Tomaselli: u201cE-commerce is driving almost half of all industrial development today.u201d

IRVINE, CA—Now that e-commerce is re-creating the retail and industrial playing fields, he who has the fastest delivery method wins, JLL‘s senior managing director Louis Tomaselli tells At a recent industrial business-line event, Tomaselli and senior managing director Bart Reinhard identified 10 compelling industrial facts and trends in the US, and Tomaselli says e-commerce is the most significant one in the country.

“All the retailers are moving toward a desire from clients for same-day delivery or ‘How quickly can I get the product I just ordered?’” says Tomaselli. “This is driving almost half of all industrial development today. Walmart, P&G and Nordstrom are all trying to see how they can differentiate through delivery, playing to the desire for immediate gratification.”

This is the year of the distribution center, and it’s changing how logistics works across the world, Tomaselli adds. “The most important job within a real estate portfolio is not about the space you occupy or how to use it. You need to look at the metrics behind where your suppliers are and where your buyers are. Maybe you should be in Phoenix or another market.”

In Orange County, the e-commerce trend is being played out on a smaller scale than in big-box markets like the Inland Empire. “Facilities will likely be in the 100,000- to 200,000-square-foot range, which is the sweet spot in Orange County for industrial,” says Tomaselli. “The e-commerce fulfillment companies have been looking to Orange County to do that delivery, but it won’t be the same as in the Inland Empire because it won’t be so focused on the state-of-the-art, 36-ft. clear height, high-end picking machines and computerization. There are smaller fulfillment centers where they’ll be getting product to the larger centers to deliver.”

The e-commerce firms JLL represents have been telling the company that the next big step in industrial development once the big-box centers are in place will be smaller feeder centers, which will be ideal for Orange County. But for the time being, Tomaselli says, industrial rent growth is healthy, vacancy rates are at a historical cycle low and tenants are not taking space they can’t fill only to dump it back on the market like they did in 2001 with the tech companies.
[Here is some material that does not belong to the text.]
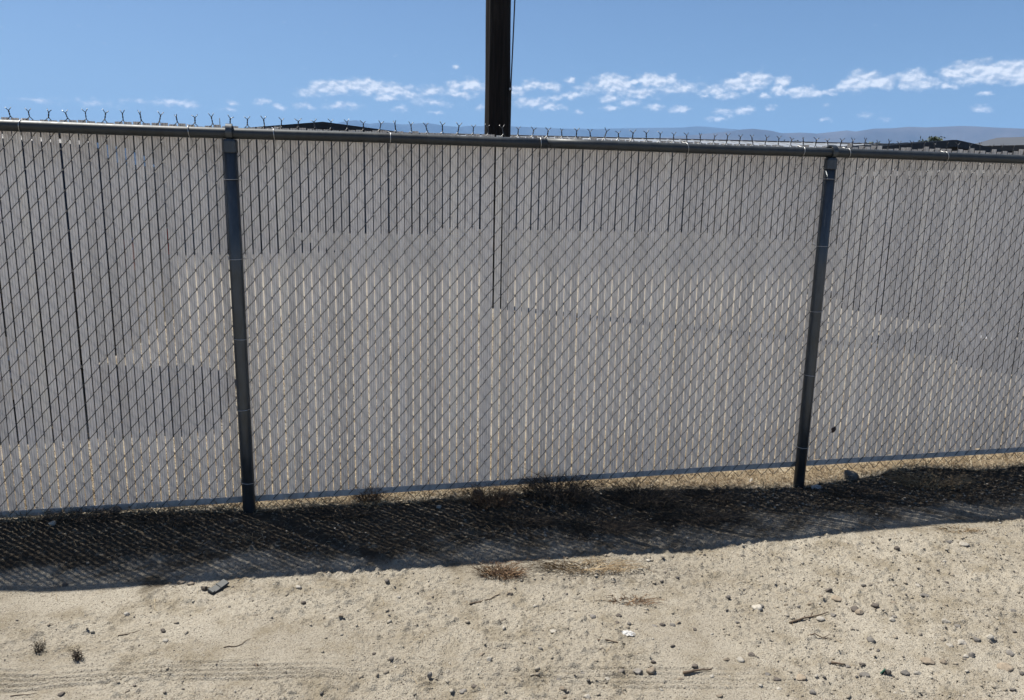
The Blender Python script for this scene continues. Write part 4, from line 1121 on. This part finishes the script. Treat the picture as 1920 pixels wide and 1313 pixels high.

As for the “Industrial 10” compelling industrial facts the firm presented, they are as follows:

  1. Boeing brings in 1 billion parts, from 7,500 suppliers, through 500,000 people in 73 countries to build 700 planes per year.
  2. In Fremont, CA, Tesla starts building a Model S, completely in-house, beginning with a 10-ton steel coil, and through the use of smart carts and 160 robots, employs only 3,000 people to build 1,000 cars per week.
  3. At the end of 2013, the number of mobile-phone devices out-numbered the 7 billion people on earth. Nearly 40% of US mobile-phone owners will become mobile-phone shoppers by 2017, totaling more than 125 million.
  4. Q4 2013 payrolls increased by 1.6% and more than 12 million jobs added nationwide, the highest recorded since 2009. More than two-thirds of states added factory jobs, including California with 8,000 new jobs, an 8% increase.
  5. While the US is not the cheapest place for high-tech manufacturing, it is regarded as the most capable. With merely 5% of the world’s population, the US employs one-third of its high-tech researchers, accounting for 40% of high-tech R&D.
  6. Last year, industrial nationwide marked a five-year net absorption high with forecasts it could top 180 million square feet in 2014. JLL anticipates beating a cycle low of 7.5% in 2014, and 41 of 48 markets are tracking record-rising absorption. Also, total US rent growth could exceed 3.5% in 2014, with Southern California likely to experience gains as high as 5% or more.
  7. The top 10 of the 25 US ports accounted for 85% of total US full-container TEU volume. Los Angeles, Long Beach and New York continue to lead US port shares with a combined total of almost 50% of volume. One of the top three growth ports was Long Beach (17%), and L.A. and Long Beach combined continue to lead the top volume spot in the US at 36%.
  8. As online demand drives growth and global online sales a mere 4% of retailers’ sales, the e-tailing revolution has only just begun. The ability to deliver quicker will become the key competitive advantage, and e-commerce omni-channel retailing now accounts for 40% of “big-box” construction across the country. US retail sales were $4.4 trillion in 2012, where e-commerce comprised 5.5% and is predicted to double in the next four years.
  9. For the 10-year period from 2003 to 2013, there were 12 1-million-square-foot-plus buildings built in Southern California. There are 21 buildings under construction or planned in Southern California as of February 2014—almost double.
  10. In a recent Industrial Asset Management Council survey, more than 80% of respondents said their industrial facilities were on average 11 years or older, and 84% indicated that flexibility and re-use potential were major concerns. In Orange County, half of our 260-million-square-foot base was built between 1970 and 1989. That equates to more than 60% of the 9,000 buildings being at least 25 years old.